Taylor Mulherin - Deutsche Bank

Okay. I got you. So it’s what’s in the press release, okay. And then just one final quick one, could you just provide an update of DryShips ownership in ORIG either on a share or…

George Economou

89.6%.

Taylor Mulherin - Deutsche Bank

Alright, great. Thanks so much for your time.

George Economou

Sure.

Operator

Thank you. Your next question comes from the line of Fotis Giannakoulis from Morgan Stanley. Please go ahead.
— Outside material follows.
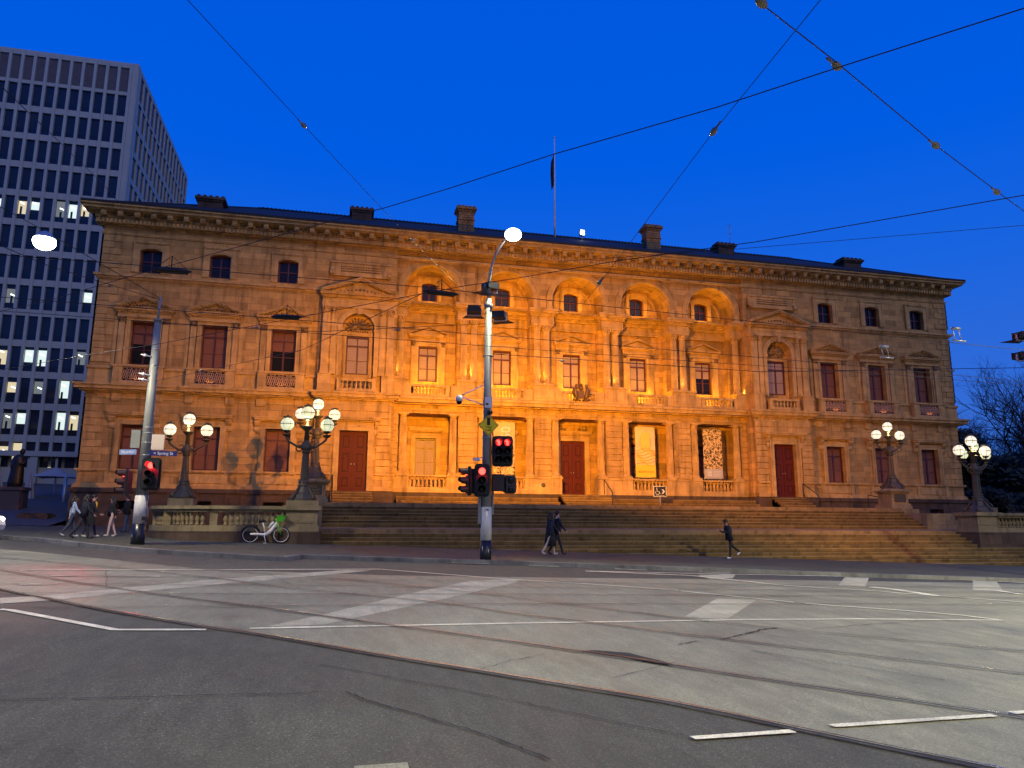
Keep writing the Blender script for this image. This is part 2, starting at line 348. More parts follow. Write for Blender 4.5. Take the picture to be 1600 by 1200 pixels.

Fotis Giannakoulis - Morgan Stanley

Yes, good morning, and thank you. Can you please clarify what is the restricted cash, there was about $170 million for the total group last quarter. What is the level of the restricted cash this quarter both for DryShips at the product level and also for Ocean Rig?

George Economou

Yes.

Ziad Nakhleh

Yes. Well in general the bulk of their cash today mainly relates to (NYSE:NIM) liquidity requirements under our loan facilities. And we’ll be filing, we expect to file our year end financials by the end of this week. So you can get a good idea of what they’re up both for Ocean Rig and DryShips.

Fotis Giannakoulis - Morgan Stanley

Okay, thank you. As you mentioned earlier Ziad about potential cancellation of the new building contracts, if you had to give us some probability, how probable do you think that substantial lay when it is?

Ziad Nakhleh

I think it will happen. The yard obviously and it’s a common knowledge, public knowledge so we’re not saying something there is not, has severe financial issues they attain it will resolve, you have on that slide, on the previous slide you were given a date but would like to keep this conference because we feel they’re advantageous both in terms of the price that we paid for them and of the quality of the ships because we did go out to order Panamax’s with (high-skilled) trading capability. So it will only depend on the yard. We think that we’ll not be able to deliver in time including the permissible delays, they would be more than happy to take delivery of the ships if they can deliver in time. There is nothing more we can provide in this time.

Fotis Giannakoulis - Morgan Stanley

Thank you, George. One last question about the market, we have seen that the BDI has declined seasonally during January and February. How do you see the period market and are there opportunities to charter the vessels under time charters? And what is your outlook for the rest of the year?

George Economou

Yes, on the Panamax side you see requirements for 4, 6 months or 11, 13 months or call it 6 months or a year on average. Then there is increased requirement. There is more so in the Cape market, which is well controlled by very few player, probably say around 5 series one, than not series 5 that are active enough and very few that are not very active. And those views tend to be even longer. So, it could be one year to two years. We – I think obviously that the market would rise. There is going to be seasonality this year, which is the use of seasonality. We are taking sometime around end April or in April-May and then again in October-November, but the rates will be moving up. So and ‘15 is going to be a much better year than ‘14.

Fotis Giannakoulis - Morgan Stanley

Can you give us your view what kind of rates do you think that you can achieve today and what is your expectation about the levels that rates might develop throughout the year?

George Economou

I can give you where they are today. The expectations, I think that’s something you have to figure in your models. Today, the one year Panamax is anywhere from 14,000 and sometimes a little more for a very good spec. On the Capesize for the one year, it would be around 22, 23 pushing to 24. Expectations are something you have to make your own assumptions.

Fotis Giannakoulis - Morgan Stanley

Thank you very much for your time.

George Economou

Sure.

Operator

(Operator Instructions) I would now like to pass the floor back to the speakers today for any closing remarks. Thank you.

George Economou - Chairman and Chief Executive Officer

We would like to thank everybody that participated in the call. And have a nice day. Thanks.

Ziad Nakhleh - Chief Financial Officer

Thank you.

Operator

Thank you, ladies and gentlemen. That does conclude our conference for today. Thank you all for participating and you may now disconnect.